Frederick Douglass Civil War

Douglass knew that in order to abolish slavery a great change must occur. It would take more than speeches to make this change.

The first person to actually attempt an overthrow of the entire institution of slavery was the fanatical abolitionist John Brown. In 1859 he led a failed attempt to seize the weapons stored at Harpers Ferry Virginia and recruit slaves from nearby plantations to rise up and start a guerrilla war against the government.

Portrait of Frederick Douglass

Portrait of Frederick Douglass

While this plan failed it did bolster the northern abolitionists who saw John Brown as a hero for their cause. Even his sacrifice however, would not be enough to change the laws.

It wasn’t until 1861 when the Civil War broke out that the opportunity to end slavery was in sight.

Douglass played a critical role in the formation of Civil War black soldiers. He convinced President Abraham Lincoln that blacks should be allowed to fight for their freedom, and fight in defense of their country.

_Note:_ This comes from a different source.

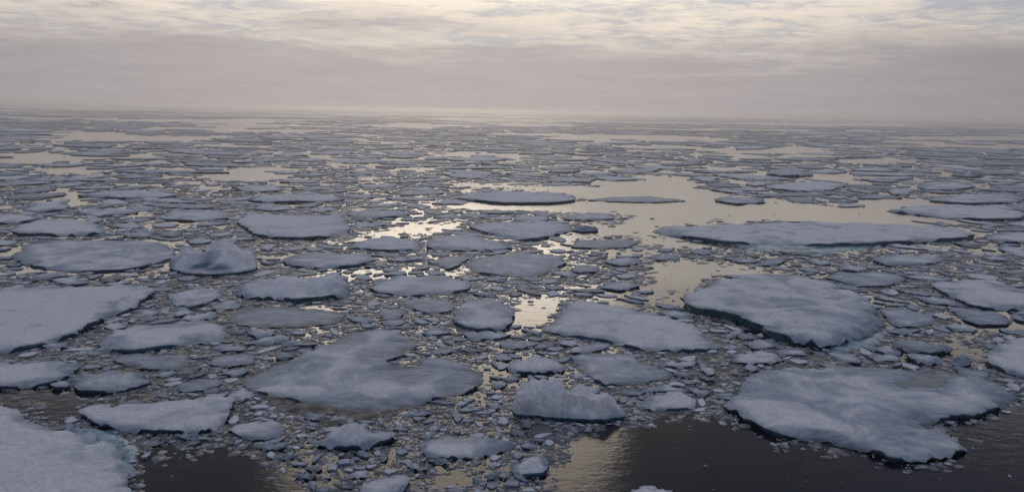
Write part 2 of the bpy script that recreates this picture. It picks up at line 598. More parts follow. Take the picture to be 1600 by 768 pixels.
F('left edge slab', 'flat floe cut by the left edge, beyond the dark strip of open water', 0.3, 0.25,
  [(-70, 566), (0, 564), (80, 563), (120, 564), (126, 570), (110, 582), (95, 592), (60, 600), (20, 603), (-70, 606)])
F('thin oval floe', 'thin grey oval floe in front of the mottled bean-shaped floe on the left', 0.16, 0.6,
  [(172, 560), (185, 554), (230, 552), (296, 554), (298, 565), (292, 574), (262, 577), (225, 575), (195, 569)])
F('mottled bean floe', 'long mottled bean-shaped floe right of the great left floe', 0.34, 0.18,
  [(152, 532), (170, 520), (205, 505), (260, 502), (320, 500), (345, 508), (356, 517), (350, 528), (325, 533), (290, 535), (250, 540), (215, 545), (160, 545)])
F('great left floe', 'great flat floe running out of the left edge at mid height, narrowing to the right', 0.5, 0.08,
  [(-170, 447), (0, 449), (60, 445), (190, 442), (235, 447), (245, 455), (225, 466), (220, 475), (195, 484), (170, 490), (145, 503), (110, 520), (75, 533), (40, 541), (0, 546), (-170, 562)])
F('small grey leaf floe', 'small grey leaf-shaped floe above the right end of the smooth wedge floe', 0.16, 0.5,
  [(274, 606), (282, 597), (300, 592), (350, 592), (345, 600), (320, 608), (290, 612)])
F('broad central floe', 'broad flat central floe with a bay in its right side and brownish sunken rim', 0.26, 0.40,
  [(372, 593), (390, 582), (430, 565), (480, 548), (520, 530), (545, 516), (580, 512), (625, 517), (645, 528), (655, 540), (636, 547), (622, 556), (598, 564), (610, 571), (636, 571), (650, 566), (655, 556), (690, 560), (730, 570), (757, 578), (756, 590), (745, 603), (720, 612), (680, 622), (650, 632), (620, 634), (590, 640), (560, 644), (525, 638), (480, 626), (440, 618), (400, 608)],
  wetrim=0.9, foot=[(380, 600), (440, 612), (480, 620), (560, 636), (640, 630), (650, 642), (610, 656), (555, 672), (500, 668), (450, 652), (402, 632)], foot_name='sunken_rim', foot_mat=M_ALGAE)
F('peaked floe', 'small floe with a blunt snowy peak, near the bottom left of centre', 0.28, 0.12,
  [(482, 690), (500, 682), (520, 675), (540, 672), (565, 672), (600, 674), (622, 676), (615, 684), (600, 690), (580, 696), (545, 698), (510, 697)],
  peaks=[(545, 681, 0.55, 26, 12), (575, 684, 0.15, 40, 10)])
F('pale tongue floe', 'pale tongue-shaped floe at the rim of the dark bottom left water', 0.22, 0.2,
  [(355, 668), (375, 662), (410, 656), (440, 657), (448, 668), (440, 676), (405, 686), (375, 680)])
F('bluish leaf floe', 'bluish leaf-shaped floe right of the peaked floe near the bottom', 0.26, 0.22,
  [(650, 690), (665, 682), (720, 679), (770, 684), (802, 691), (798, 698), (770, 706), (740, 711), (680, 712), (662, 705)])
F('bottom edge floe', 'small floe cut by the bottom edge below the peaked floe', 0.25, 0.15,
  [(562, 768), (568, 750), (590, 748), (625, 740), (642, 746), (636, 758), (618, 772), (590, 790), (560, 790)])
F('little round floe', 'little roundish floe near the bottom, right of the bluish leaf-shaped floe', 0.3, 0.12,
  [(796, 724), (815, 716), (822, 709), (850, 707), (858, 714), (855, 730), (848, 738), (820, 740), (803, 735)], peaks=[(832, 722, 0.15, 16, 8)])
F('bottom sliver floe', 'pale floe tip showing at the bottom edge in the dark right water', 0.3, 0.05,
  [(978, 768), (1000, 759), (1025, 758), (1050, 764), (1056, 774), (1040, 797), (1000, 802), (972, 785)])
F('smooth hexagon floe', 'smooth small six-sided floe right of the white growler', 0.24, 0.08,
  [(996, 625), (1015, 618), (1040, 611), (1065, 612), (1088, 625), (1086, 634), (1060, 637), (1015, 638)])
F('flat cap floe', 'flat bluish-edged floe directly behind the white growler', 0.3, 0.12,
  [(790, 570), (805, 560), (835, 555), (865, 560), (885, 572), (878, 578), (820, 580), (798, 578)])
F('dull trapezoid floe', 'dull grey pointed floe behind the white growler, pointing right', 0.24, 0.45,
  [(888, 555), (920, 552), (970, 553), (1005, 562), (1035, 575), (1050, 583), (1045, 590), (1010, 594), (975, 598), (945, 599), (925, 590), (905, 575)])
F('long smooth floe', 'long smooth floe right of centre with a frayed right end', 0.36, 0.12,
  [(845, 513), (860, 500), (880, 478), (900, 468), (950, 470), (1000, 482), (1050, 492), (1075, 505), (1110, 525), (1128, 538), (1115, 543), (1060, 545), (1010, 543), (960, 533), (925, 526), (880, 520)])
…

On January 1st 1863 the Emancipation Proclamation was enacted. This freed all slaves held in the Confederacy.

The Union also began to form African American regiments to fight for the Union. Frederick Douglass played a vital role in supporting and recruiting for these units.

Two of his sons joined the most famous black regiment, the 54th Massachusetts regiment led by Colonel Robert Gould Shaw.

One of his sons even fought at the Battle of Fort Wagner in 1863.

Post Civil War

After the war Douglass moved to Washington D.C. where he continued his fight for civil rights for African Americans and women. Women were still not allowed to vote and he wanted to change that.

He also held several governmental posts such as the United States minister to Haiti and Charge d’Affairs to the Dominican Republic, US Marshall for Washington D.C., and he was the recorder of deeds for the District of Columbia.

Frederick Douglass died of natural causes on February 20th 1895.